Aim
Write out each line that follows exactly as it stands, without the pictures.

##### Dataset extract #####

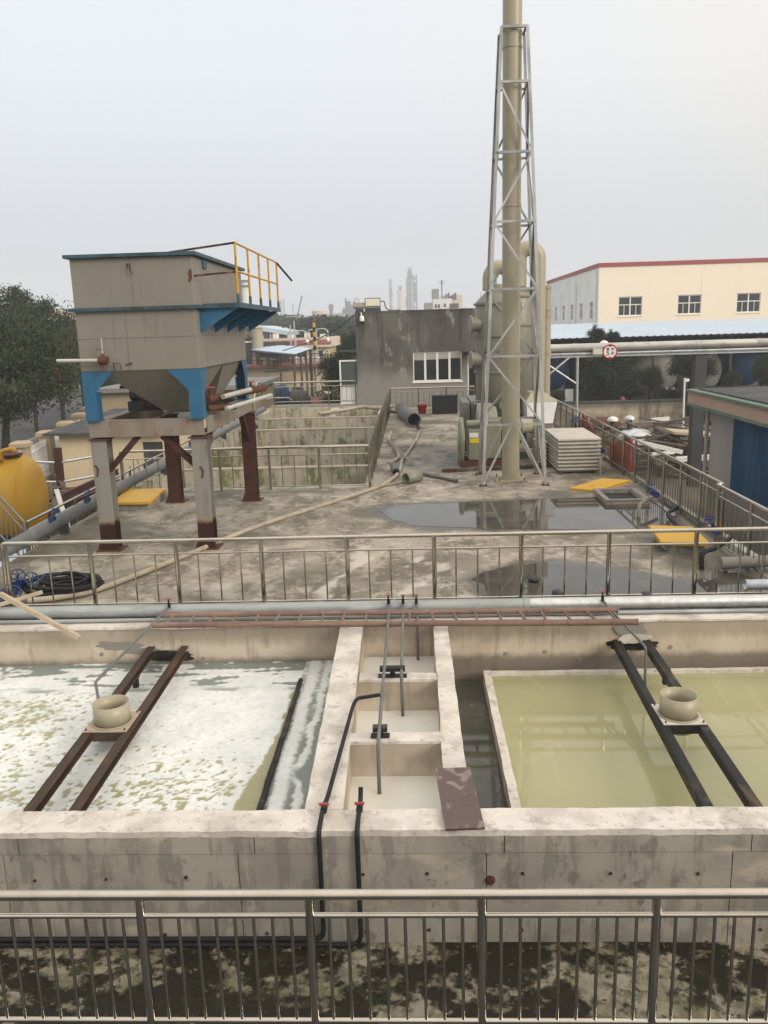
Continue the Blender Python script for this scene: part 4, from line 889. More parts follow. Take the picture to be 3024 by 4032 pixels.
st = thing('plate_settler', 'grey steel plate settler tank with hopper bottom and blue legs', 'tank', (-5, 17.4, 2.53))
X0, X1, Y0, Y1 = -6.10, -3.90, 15.20, 19.55
q = MB(); q.box(X0, X1, Y0, Y1, 3.43, 5.42); q.build('tank_body', 'paint_grey', st, .012)
q = MB()
q.box(X0-.085, X1+.085, Y0-.085, Y0+.06, 5.422, 5.482); q.box(X0-.085, X1+.085, Y1-.06, Y1+.085, 5.422, 5.482); q.box(X0-.085, X0+.06, Y0+.06, Y1-.06, 5.422, 5.482); q.box(X1-.06, X1+.085, Y0+.06, Y1-.06, 5.422, 5.482)
q.build('top_rim', 'lid_blue', st)
q = MB(); q.box(X0+.06, X1-.06, Y0+.06, Y1-.06, 5.40, 5.43); q.build('top_cover', 'lid_blue', st)
q = MB(); q.box(X0-.085, X1+.085, Y0-.085, Y0-.002, 4.50, 4.56); q.box(X0-.085, X0-.002, Y0, Y1, 4.50, 4.56); q.box(X1+.002, X1+.085, Y0, Y1, 4.50, 4.56); q.build('middle_band', 'lid_blue', st)
# hopper: two pyramids
q = MB(); zc = 2.62
for (ya, yb) in ((Y0+.02, (Y0+Y1)/2), ((Y0+Y1)/2, Y1-.02)):
    cy_ = (ya+yb)/2; cx_ = (X0+X1)/2
    q.add([(X0+.3,ya,3.43),(X1-.06,ya,3.43),(X1-.06,yb,3.43),(X0+.3,yb,3.43),(cx_+.1,cy_-.25,zc),(cx_+.6,cy_-.25,zc),(cx_+.6,cy_+.25,zc),(cx_+.1,cy_+.25,zc)], [(0,1,5,4),(1,2,6,5),(2,3,7,6),(3,0,4,7),(4,5,6,7)])
q.build('hopper_bottom', 'paint_grey', st)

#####

Solution for this task
Continue the Blender Python script for this scene: part 4, from line 889. More parts follow. Take the picture to be 3024 by 4032 pixels.
st = thing('plate_settler', 'grey steel plate settler tank with hopper bottom and blue legs', 'tank', (-5, 17.4, 2.53))
X0, X1, Y0, Y1 = -6.10, -3.90, 15.20, 19.55
q = MB(); q.box(X0, X1, Y0, Y1, 3.43, 5.42); q.build('tank_body', 'paint_grey', st, .012)
q = MB()
q.box(X0-.085, X1+.085, Y0-.085, Y0+.06, 5.422, 5.482); q.box(X0-.085, X1+.085, Y1-.06, Y1+.085, 5.422, 5.482); q.box(X0-.085, X0+.06, Y0+.06, Y1-.06, 5.422, 5.482); q.box(X1-.06, X1+.085, Y0+.06, Y1-.06, 5.422, 5.482)
q.build('top_rim', 'lid_blue', st)
q = MB(); q.box(X0+.06, X1-.06, Y0+.06, Y1-.06, 5.40, 5.43); q.build('top_cover', 'lid_blue', st)
q = MB(); q.box(X0-.085, X1+.085, Y0-.085, Y0-.002, 4.50, 4.56); q.box(X0-.085, X0-.002, Y0, Y1, 4.50, 4.56); q.box(X1+.002, X1+.085, Y0, Y1, 4.50, 4.56); q.build('middle_band', 'lid_blue', st)
# hopper: two pyramids
q = MB(); zc = 2.62
for (ya, yb) in ((Y0+.02, (Y0+Y1)/2), ((Y0+Y1)/2, Y1-.02)):
    cy_ = (ya+yb)/2; cx_ = (X0+X1)/2
    q.add([(X0+.3,ya,3.43),(X1-.06,ya,3.43),(X1-.06,yb,3.43),(X0+.3,yb,3.43),(cx_+.1,cy_-.25,zc),(cx_+.6,cy_-.25,zc),(cx_+.6,cy_+.25,zc),(cx_+.1,cy_+.25,zc)], [(0,1,5,4),(1,2,6,5),(2,3,7,6),(3,0,4,7),(4,5,6,7)])
q.build('hopper_bottom', 'paint_grey', st)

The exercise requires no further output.